(TASK BRIEF): Locate the line bearing "Reconstruct this image" in the material below, then reproduce it and each following line up to and including the line bearing "scene.camera = cam".

[Rows from a 3D scene dataset]
###
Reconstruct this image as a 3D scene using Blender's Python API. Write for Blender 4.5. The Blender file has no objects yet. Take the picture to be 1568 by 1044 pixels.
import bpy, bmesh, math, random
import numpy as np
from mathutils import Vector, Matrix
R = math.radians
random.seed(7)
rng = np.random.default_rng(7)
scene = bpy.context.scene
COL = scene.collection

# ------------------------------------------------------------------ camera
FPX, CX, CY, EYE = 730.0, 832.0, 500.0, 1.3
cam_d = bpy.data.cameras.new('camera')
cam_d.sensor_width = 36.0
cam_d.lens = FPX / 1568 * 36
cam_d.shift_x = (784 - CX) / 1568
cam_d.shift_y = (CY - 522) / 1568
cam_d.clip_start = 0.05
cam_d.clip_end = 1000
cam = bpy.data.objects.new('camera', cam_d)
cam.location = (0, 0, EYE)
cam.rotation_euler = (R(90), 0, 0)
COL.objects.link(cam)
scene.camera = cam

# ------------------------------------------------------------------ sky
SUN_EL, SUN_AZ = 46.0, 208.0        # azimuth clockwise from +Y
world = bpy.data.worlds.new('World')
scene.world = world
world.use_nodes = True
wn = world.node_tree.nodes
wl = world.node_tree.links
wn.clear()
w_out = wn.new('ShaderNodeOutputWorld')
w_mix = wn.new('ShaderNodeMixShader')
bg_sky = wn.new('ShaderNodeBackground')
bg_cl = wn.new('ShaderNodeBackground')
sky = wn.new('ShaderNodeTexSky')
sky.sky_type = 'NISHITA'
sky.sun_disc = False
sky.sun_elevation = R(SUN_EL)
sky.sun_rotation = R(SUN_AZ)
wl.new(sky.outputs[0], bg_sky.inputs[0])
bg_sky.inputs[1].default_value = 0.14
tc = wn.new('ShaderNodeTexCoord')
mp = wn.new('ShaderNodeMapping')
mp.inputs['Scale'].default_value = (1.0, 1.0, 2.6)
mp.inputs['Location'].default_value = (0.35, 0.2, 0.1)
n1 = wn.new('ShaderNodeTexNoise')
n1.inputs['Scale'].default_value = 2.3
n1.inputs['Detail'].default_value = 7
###
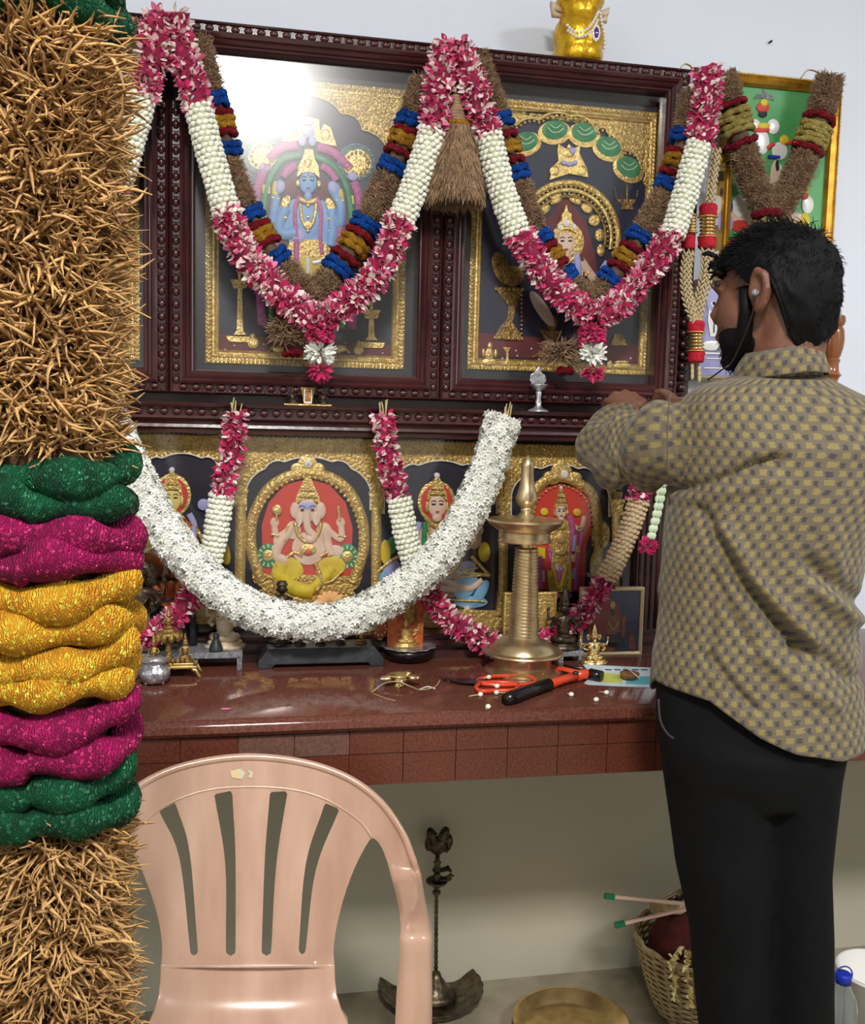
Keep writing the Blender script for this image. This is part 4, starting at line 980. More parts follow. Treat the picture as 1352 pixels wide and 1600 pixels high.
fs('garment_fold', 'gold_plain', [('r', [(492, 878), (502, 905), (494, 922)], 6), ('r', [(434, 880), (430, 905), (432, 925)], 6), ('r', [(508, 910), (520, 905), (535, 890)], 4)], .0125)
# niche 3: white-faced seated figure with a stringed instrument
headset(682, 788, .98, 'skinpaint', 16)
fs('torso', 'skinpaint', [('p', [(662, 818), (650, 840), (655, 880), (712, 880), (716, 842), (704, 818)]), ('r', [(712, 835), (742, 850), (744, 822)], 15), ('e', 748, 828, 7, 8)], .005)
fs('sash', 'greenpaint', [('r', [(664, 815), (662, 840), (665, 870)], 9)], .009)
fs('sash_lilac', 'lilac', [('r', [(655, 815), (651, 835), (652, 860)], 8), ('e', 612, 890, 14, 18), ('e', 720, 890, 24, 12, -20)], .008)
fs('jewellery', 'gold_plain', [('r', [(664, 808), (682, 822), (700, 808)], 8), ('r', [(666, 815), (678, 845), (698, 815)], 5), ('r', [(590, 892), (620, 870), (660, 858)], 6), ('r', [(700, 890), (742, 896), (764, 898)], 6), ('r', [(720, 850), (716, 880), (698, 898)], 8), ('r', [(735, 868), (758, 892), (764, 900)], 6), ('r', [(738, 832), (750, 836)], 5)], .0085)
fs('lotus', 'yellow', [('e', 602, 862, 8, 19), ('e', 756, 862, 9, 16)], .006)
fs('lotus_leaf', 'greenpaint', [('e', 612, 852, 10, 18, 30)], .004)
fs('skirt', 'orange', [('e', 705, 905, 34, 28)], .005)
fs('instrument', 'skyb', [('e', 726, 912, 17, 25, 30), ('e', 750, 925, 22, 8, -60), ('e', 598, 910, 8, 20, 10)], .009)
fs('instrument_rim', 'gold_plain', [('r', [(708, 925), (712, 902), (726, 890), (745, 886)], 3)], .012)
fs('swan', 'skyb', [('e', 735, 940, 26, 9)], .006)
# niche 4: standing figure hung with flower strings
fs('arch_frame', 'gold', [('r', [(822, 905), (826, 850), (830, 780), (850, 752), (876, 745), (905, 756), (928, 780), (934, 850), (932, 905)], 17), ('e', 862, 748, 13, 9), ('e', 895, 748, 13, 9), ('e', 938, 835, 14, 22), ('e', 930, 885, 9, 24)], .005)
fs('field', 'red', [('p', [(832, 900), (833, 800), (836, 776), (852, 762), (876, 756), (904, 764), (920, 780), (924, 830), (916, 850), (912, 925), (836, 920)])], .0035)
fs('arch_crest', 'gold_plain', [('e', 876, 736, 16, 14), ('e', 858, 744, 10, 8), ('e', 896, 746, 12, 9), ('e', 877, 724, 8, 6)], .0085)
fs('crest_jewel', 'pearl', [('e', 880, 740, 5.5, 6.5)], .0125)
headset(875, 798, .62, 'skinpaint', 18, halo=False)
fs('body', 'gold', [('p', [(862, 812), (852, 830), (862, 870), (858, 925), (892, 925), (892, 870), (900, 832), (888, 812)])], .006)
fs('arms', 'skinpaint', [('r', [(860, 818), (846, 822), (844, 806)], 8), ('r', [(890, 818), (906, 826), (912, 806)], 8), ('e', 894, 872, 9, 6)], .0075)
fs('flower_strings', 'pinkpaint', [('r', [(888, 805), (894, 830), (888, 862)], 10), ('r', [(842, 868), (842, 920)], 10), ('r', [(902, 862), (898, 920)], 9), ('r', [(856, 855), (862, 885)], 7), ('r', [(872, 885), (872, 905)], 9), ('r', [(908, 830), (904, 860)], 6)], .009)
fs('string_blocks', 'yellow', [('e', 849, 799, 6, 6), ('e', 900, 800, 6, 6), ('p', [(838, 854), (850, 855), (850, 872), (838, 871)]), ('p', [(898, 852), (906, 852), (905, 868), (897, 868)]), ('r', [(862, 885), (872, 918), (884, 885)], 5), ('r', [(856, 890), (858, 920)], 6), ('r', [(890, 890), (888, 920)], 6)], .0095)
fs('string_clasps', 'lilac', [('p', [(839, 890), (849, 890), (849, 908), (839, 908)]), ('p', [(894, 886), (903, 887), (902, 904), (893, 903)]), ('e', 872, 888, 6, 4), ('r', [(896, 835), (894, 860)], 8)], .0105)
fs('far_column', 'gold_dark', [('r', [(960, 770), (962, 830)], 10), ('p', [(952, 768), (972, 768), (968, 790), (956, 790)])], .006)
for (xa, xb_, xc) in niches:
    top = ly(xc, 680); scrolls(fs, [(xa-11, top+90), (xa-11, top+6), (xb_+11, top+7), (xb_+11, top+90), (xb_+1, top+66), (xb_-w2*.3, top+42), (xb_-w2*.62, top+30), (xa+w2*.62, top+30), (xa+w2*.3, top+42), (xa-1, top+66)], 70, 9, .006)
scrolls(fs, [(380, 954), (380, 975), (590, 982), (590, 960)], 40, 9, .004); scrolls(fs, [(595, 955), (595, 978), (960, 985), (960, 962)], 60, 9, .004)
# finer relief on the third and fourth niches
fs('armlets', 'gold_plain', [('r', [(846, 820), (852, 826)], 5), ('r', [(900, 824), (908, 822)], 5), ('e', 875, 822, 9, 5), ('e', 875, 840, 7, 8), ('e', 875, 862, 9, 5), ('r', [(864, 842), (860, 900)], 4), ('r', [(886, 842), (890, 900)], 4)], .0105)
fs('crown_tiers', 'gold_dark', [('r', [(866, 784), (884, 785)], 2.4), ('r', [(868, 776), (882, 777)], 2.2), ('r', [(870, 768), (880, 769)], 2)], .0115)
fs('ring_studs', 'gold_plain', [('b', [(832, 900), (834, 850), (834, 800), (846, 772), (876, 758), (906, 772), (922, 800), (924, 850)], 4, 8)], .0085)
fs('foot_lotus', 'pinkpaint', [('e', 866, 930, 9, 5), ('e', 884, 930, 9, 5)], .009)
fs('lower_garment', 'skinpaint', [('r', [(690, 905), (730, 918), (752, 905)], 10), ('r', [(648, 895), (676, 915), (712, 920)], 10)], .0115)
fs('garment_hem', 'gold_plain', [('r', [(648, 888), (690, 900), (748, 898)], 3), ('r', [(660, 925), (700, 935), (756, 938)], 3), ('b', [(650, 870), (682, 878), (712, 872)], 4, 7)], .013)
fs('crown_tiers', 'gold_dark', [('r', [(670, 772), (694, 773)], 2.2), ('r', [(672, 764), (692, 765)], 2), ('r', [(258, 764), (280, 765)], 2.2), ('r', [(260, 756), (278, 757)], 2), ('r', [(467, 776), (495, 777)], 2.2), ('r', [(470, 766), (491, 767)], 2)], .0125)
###
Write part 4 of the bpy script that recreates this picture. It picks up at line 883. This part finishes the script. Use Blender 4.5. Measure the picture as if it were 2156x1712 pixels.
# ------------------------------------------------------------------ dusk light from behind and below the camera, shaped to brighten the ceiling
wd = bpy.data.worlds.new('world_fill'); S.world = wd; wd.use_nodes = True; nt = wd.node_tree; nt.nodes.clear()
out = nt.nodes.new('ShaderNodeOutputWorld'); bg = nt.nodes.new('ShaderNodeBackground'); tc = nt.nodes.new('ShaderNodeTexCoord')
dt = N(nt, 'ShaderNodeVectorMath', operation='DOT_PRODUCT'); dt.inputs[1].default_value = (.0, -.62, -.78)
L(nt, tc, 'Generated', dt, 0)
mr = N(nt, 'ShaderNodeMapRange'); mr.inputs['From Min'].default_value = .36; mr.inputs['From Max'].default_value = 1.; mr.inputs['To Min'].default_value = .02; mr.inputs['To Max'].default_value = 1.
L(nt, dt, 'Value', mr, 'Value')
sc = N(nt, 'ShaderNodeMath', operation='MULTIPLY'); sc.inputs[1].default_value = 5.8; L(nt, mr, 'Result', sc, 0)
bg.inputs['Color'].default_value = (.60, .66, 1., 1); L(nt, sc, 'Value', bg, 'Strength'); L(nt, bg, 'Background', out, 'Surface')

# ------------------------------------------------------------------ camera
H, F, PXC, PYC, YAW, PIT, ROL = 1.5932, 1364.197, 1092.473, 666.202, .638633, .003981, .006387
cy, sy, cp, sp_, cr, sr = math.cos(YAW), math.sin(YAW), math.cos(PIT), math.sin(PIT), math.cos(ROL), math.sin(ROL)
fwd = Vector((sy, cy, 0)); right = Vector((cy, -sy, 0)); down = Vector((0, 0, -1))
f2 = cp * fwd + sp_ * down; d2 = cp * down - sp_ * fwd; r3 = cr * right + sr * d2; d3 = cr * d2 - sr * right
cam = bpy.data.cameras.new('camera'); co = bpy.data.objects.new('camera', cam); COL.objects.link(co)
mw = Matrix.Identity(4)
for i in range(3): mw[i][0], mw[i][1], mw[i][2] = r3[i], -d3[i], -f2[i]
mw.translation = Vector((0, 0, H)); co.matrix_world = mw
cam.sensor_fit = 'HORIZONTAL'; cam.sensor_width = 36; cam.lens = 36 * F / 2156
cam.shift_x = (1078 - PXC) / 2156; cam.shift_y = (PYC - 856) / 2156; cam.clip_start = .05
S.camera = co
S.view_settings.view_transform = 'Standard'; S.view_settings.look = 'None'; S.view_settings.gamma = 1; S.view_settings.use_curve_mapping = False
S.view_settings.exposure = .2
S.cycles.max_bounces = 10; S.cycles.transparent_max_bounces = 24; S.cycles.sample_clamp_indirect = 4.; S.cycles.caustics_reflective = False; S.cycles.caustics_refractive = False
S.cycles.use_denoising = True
###
(FULL OUTPUT):
Reconstruct this image as a 3D scene using Blender's Python API. Write for Blender 4.5. The Blender file has no objects yet. Take the picture to be 1568 by 1044 pixels.
import bpy, bmesh, math, random
import numpy as np
from mathutils import Vector, Matrix
R = math.radians
random.seed(7)
rng = np.random.default_rng(7)
scene = bpy.context.scene
COL = scene.collection

# ------------------------------------------------------------------ camera
FPX, CX, CY, EYE = 730.0, 832.0, 500.0, 1.3
cam_d = bpy.data.cameras.new('camera')
cam_d.sensor_width = 36.0
cam_d.lens = FPX / 1568 * 36
cam_d.shift_x = (784 - CX) / 1568
cam_d.shift_y = (CY - 522) / 1568
cam_d.clip_start = 0.05
cam_d.clip_end = 1000
cam = bpy.data.objects.new('camera', cam_d)
cam.location = (0, 0, EYE)
cam.rotation_euler = (R(90), 0, 0)
COL.objects.link(cam)
scene.camera = cam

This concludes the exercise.